La « personnalité » ou l’identité réelle du ou des individus qui se sont attelés à la tâche d’écrire tel ou tel texte n’a que peu d’intérêt, et ce même dans le cas où le livre contient des éléments autobiographiques. L’ autobiographie en effet, et ce même si elle est « vraie » au sens où elle relate des événements qui se sont réellement déroulés, construit nécessairement une image médiatisée de celui qui s’exprime. L’écrivain pénètre dans le champ de son propre texte et par là même devient un objet comme les autres de son écriture, laquelle doit en principe se suffire à elle-même. Ce qui se fixerait pour but de dévoiler la « véritable » personnalité de l’auteur n’aurait aucune raison d’en donner une description plus juste ou plus véridique que ce que le texte lui-même en a dit : mais, au contraire, coupée des buts premiers du texte d’origine, une telle description ne pourrait qu’être inférieure, en qualité et en intérêt, à ce qui pourrait se déduire de l’autobiographie elle-même.
Mais, évidemment, les choses n’en restent jamais là. L’idéologie de « l’ artiste » et de son « oeuvre », si prégnante actuellement, pousse le marché de l’édition à promouvoir l’auteur en tant qu’auteur. De haut en bas de la hiérarchie une telle logique est à l’oeuvre : ce qui fait que même les « auteurs » inconnus se retrouvent pris au piège de ce fonctionnement stupide mais universel dans le monde du capital. Quelle que soit la volonté de celui qui écrit et de l’éditeur, le simple fait de publier transforme le signataire en « auteur », avec tous les inconvénients que cette transformation implique.

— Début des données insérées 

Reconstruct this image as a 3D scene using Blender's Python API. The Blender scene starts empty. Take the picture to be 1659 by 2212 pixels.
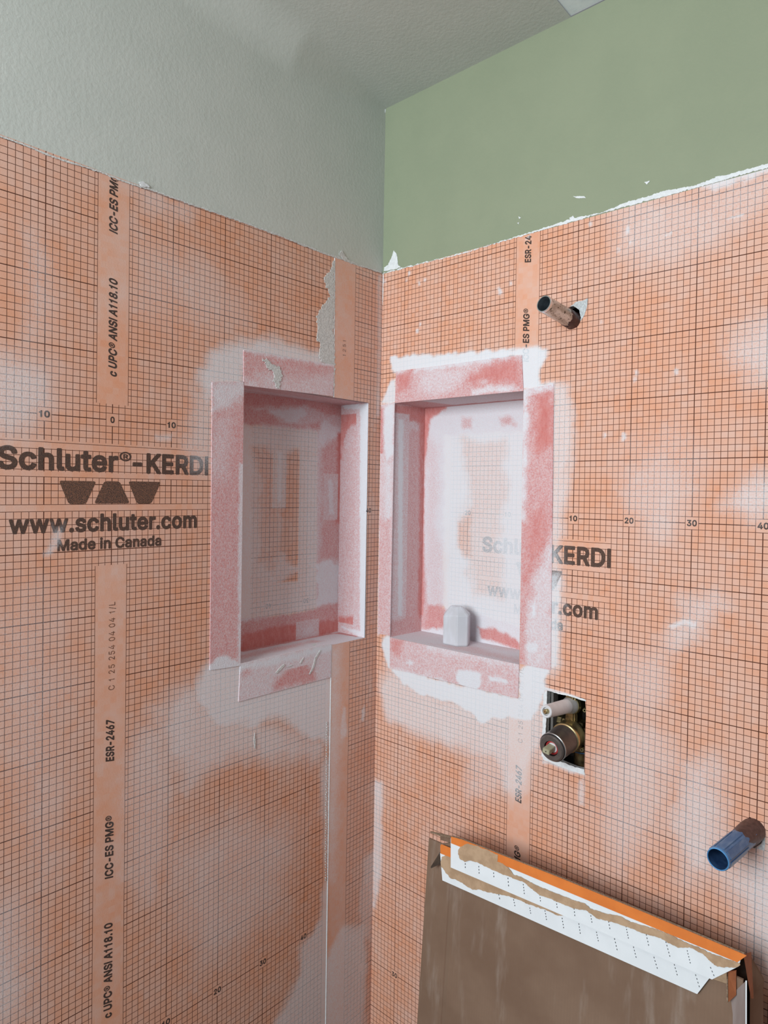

On dira, à raison, qu’il n’y a aucune obligation à publier quoi que ce soit dans le circuit commercial. La brochure anonyme et gratuite ou le livre auto-édité échappent largement à ces inconvénients, et trouvent, dans le réseau des infokiosques, une possibilité de diffusion. Mais le problème de la diffusion de la théorie ne peut se concevoir qu’à partir de l’analyse que l’on fait du rôle de celle-ci. Les « idées » (du moins celles dont il est question ici, et que nous pourrions qualifier, faute de mieux, « d’idées critiques ») ne possèdent aucune force agissantes par elles-mêmes : elles ne sont qu’adéquates à une situation et à un moment. Leur puissance est de servir à exprimer la vérité d’une position dans un moment de la lutte. Mais pour qu’elles puissent rencontrer la situation à laquelle elles peuvent être adéquates, encore faut-il que ces idées soient diffusées relativement largement, ce qui n’est possible actuellement que par le biais de la distribution commerciale.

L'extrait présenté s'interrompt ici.